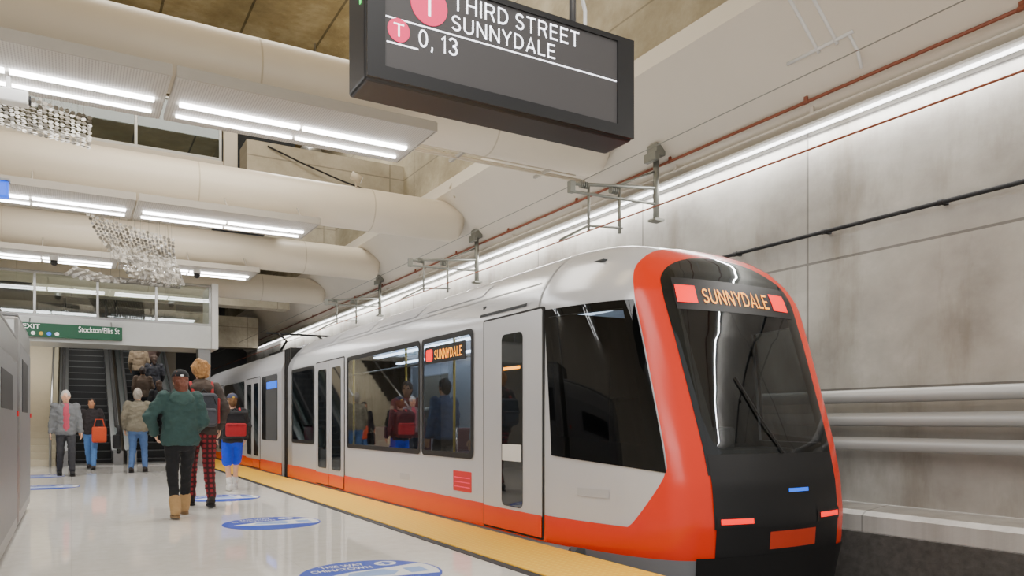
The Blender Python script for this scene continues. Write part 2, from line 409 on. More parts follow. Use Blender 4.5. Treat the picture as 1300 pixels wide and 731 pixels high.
def bracket(y, lab):
    t = thing('wire_bracket', lab, 'bracket', (6.9, y, 4.8), 0, 'overhead wire brackets')
    obj('mount', box(box(B(), 6.80, 6.96, y-.10, y+.10, 4.70, 4.86, .01), 6.76, 6.84, y-.12, y+.12, 4.62, 4.74, .01), MT['galv'], t)
    obj('post', tube(B(), [(6.88, y, 4.76), (6.88, y, 3.84)], .042, 12), MT['galv'], t, True)
    obj('foot_plate', box(B(), 6.8, 6.96, y-.08, y+.08, 3.82, 3.85), MT['galv'], t)
    obj('arm', tube(B(), [(6.9, y, 4.28), (5.5, y, 4.12)], .024, 10), MT['galv'], t, True)
    obj('arm', tube(B(), [(6.9, y, 4.06), (5.45, y, 4.02)], .02, 10), MT['galv'], t, True)
    obj('brace', tube(B(), [(6.86, y, 4.5), (6.2, y, 4.2)], .016, 8), MT['galv'], t, True)
    obj('dropper', tube(B(), [(6.25, y, 4.18), (6.25, y, 3.58)], .022, 8), MT['galv'], t, True)
    obj('dropper', tube(B(), [(5.75, y, 4.14), (5.75, y, 3.56)], .018, 8), MT['galv'], t, True)
    obj('registration_arm', tube(B(), [(6.3, y, 3.66), (5.75, y, 3.62), (5.3, y, 3.38)], .016, 8), MT['galv'], t, True)
    for x in (6.1, 5.62):
        bm = B()
        for k in range(4): tube(bm, [(x+k*.03, y, 4.13), (x+k*.03+.015, y, 4.13)], .045, 12)
        obj('insulator', bm, MT['galv'], t)
    obj('clamp', box(B(), 5.44, 5.52, y-.04, y+.04, 4.0, 4.15, .01), MT['galv'], t)
bracket(7.92, 'large galvanised overhead wire bracket on the cove above the train cab')
bracket(13.2, 'second overhead wire bracket further along the cove, past the broad duct end')
bracket(18.6, 'small distant overhead wire bracket near the train joint')
t = thing('cove_conduit', 'pair of cream conduits running down the cove at the top right', 'pipe', (6.5, 5, 5.19))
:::
** AIM **
Write out the full set of lines verbatim, without the pictures.

** THE RESPONSE **
The Blender Python script for this scene continues. Write part 2, from line 409 on. More parts follow. Use Blender 4.5. Treat the picture as 1300 pixels wide and 731 pixels high.
def bracket(y, lab):
    t = thing('wire_bracket', lab, 'bracket', (6.9, y, 4.8), 0, 'overhead wire brackets')
    obj('mount', box(box(B(), 6.80, 6.96, y-.10, y+.10, 4.70, 4.86, .01), 6.76, 6.84, y-.12, y+.12, 4.62, 4.74, .01), MT['galv'], t)
    obj('post', tube(B(), [(6.88, y, 4.76), (6.88, y, 3.84)], .042, 12), MT['galv'], t, True)
    obj('foot_plate', box(B(), 6.8, 6.96, y-.08, y+.08, 3.82, 3.85), MT['galv'], t)
    obj('arm', tube(B(), [(6.9, y, 4.28), (5.5, y, 4.12)], .024, 10), MT['galv'], t, True)
    obj('arm', tube(B(), [(6.9, y, 4.06), (5.45, y, 4.02)], .02, 10), MT['galv'], t, True)
    obj('brace', tube(B(), [(6.86, y, 4.5), (6.2, y, 4.2)], .016, 8), MT['galv'], t, True)
    obj('dropper', tube(B(), [(6.25, y, 4.18), (6.25, y, 3.58)], .022, 8), MT['galv'], t, True)
    obj('dropper', tube(B(), [(5.75, y, 4.14), (5.75, y, 3.56)], .018, 8), MT['galv'], t, True)
    obj('registration_arm', tube(B(), [(6.3, y, 3.66), (5.75, y, 3.62), (5.3, y, 3.38)], .016, 8), MT['galv'], t, True)
    for x in (6.1, 5.62):
        bm = B()
        for k in range(4): tube(bm, [(x+k*.03, y, 4.13), (x+k*.03+.015, y, 4.13)], .045, 12)
        obj('insulator', bm, MT['galv'], t)
    obj('clamp', box(B(), 5.44, 5.52, y-.04, y+.04, 4.0, 4.15, .01), MT['galv'], t)
bracket(7.92, 'large galvanised overhead wire bracket on the cove above the train cab')
bracket(13.2, 'second overhead wire bracket further along the cove, past the broad duct end')
bracket(18.6, 'small distant overhead wire bracket near the train joint')
t = thing('cove_conduit', 'pair of cream conduits running down the cove at the top right', 'pipe', (6.5, 5, 5.19))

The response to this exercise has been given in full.